People v. Grajales

Appeal by the defendant from a judgment of the Supreme Court, Kings County (Broomer, J.), rendered February 8, 1989, as amended October 2, 1989, convicting him of criminal possession of a weapon in the third degree, upon a jury verdict, and imposing sentence. The appeal brings up for review the denial, without a hearing, of that branch of the defendant’s omnibus motion which was to suppress physical evidence. By decision and order dated July 29, 1991, this Court remitted the matter to the Supreme Court, Kings County, to hear and report on that branch of the defendant’s motion which was to suppress physical evidence, and the appeal was held in abeyance in the interim (People v Grajales, 175 AD2d 293). The Supreme Court has now complied.

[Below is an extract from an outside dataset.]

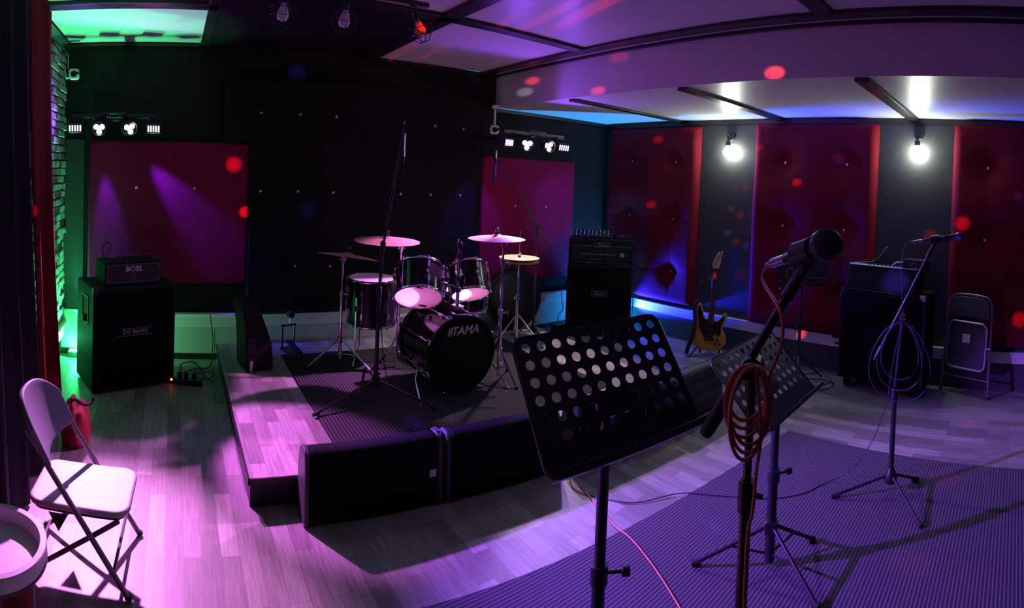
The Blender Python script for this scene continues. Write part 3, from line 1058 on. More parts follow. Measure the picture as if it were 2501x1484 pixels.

Ordered that the judgment, as amended, is affirmed.

The defendant contends that, at a hearing held pursuant to the decision and order of this Court dated July 29, 1991, Officer Neil P. O’Donnell, the officer who had recovered the gun, tailored his testimony in order to establish a sufficient factual predicate for the defendant’s arrest, and that the hearing court erred in crediting his testimony.' However, it is *632well established that the resolution of issues of credibility, as well as the weight to be accorded to the evidence presented, are primarily questions to be determined by the finder of the facts, who saw and heard the witnesses (see, People v Gaimari, 176 NY 84, 94). Moreover, it is equally well established that the hearing court’s determination will generally be accorded great weight on appeal and will generally not be disturbed unless clearly unsupported by the record (see, People v Garafolo, 44 AD2d 86, 88). The testimony of the officer contained some inconsistencies, and it should be noted that the suppression hearing was held almost six years after the defendant’s arrest. However, we cannot say based upon the record before us that his testimony was incredible as a matter of law (see, People v Villa, 156 AD2d 402; People v Williams, 156 AD2d 288; People v Ennis, 158 AD2d 467). Nor can it be said that Officer O’Donnell’s testimony had the appearances of having been "[patently] tailored to [nullify] constitutional objections” (People v Cruz, 158 AD2d 293; People v Smith, 130 AD2d 600; People v Henriquez, 116 AD2d 589; cf., People v Miret-Gonzalez, 159 AD2d 647). Accordingly, we shall not disturb the hearing court’s determination to deny the suppression motion (see, People v Prochilo, 41 NY2d 759; People v Williams, supra; People v Milliner, 146 AD2d 717; People v Trulio, 135 AD2d 758; People v Henriquez, 128 AD2d 803). In any event, the defendant’s conduct in discarding the gun constituted an abandonment (see, People v Lawrence, 176 AD2d 965; People v Braithwaite, 172 AD2d 548; People v Elliot, 162 AD2d 609).

We have considered the defendant’s remaining contentions and find them to be without merit. Thompson, J. P., Bracken and Balletta, JJ., concur.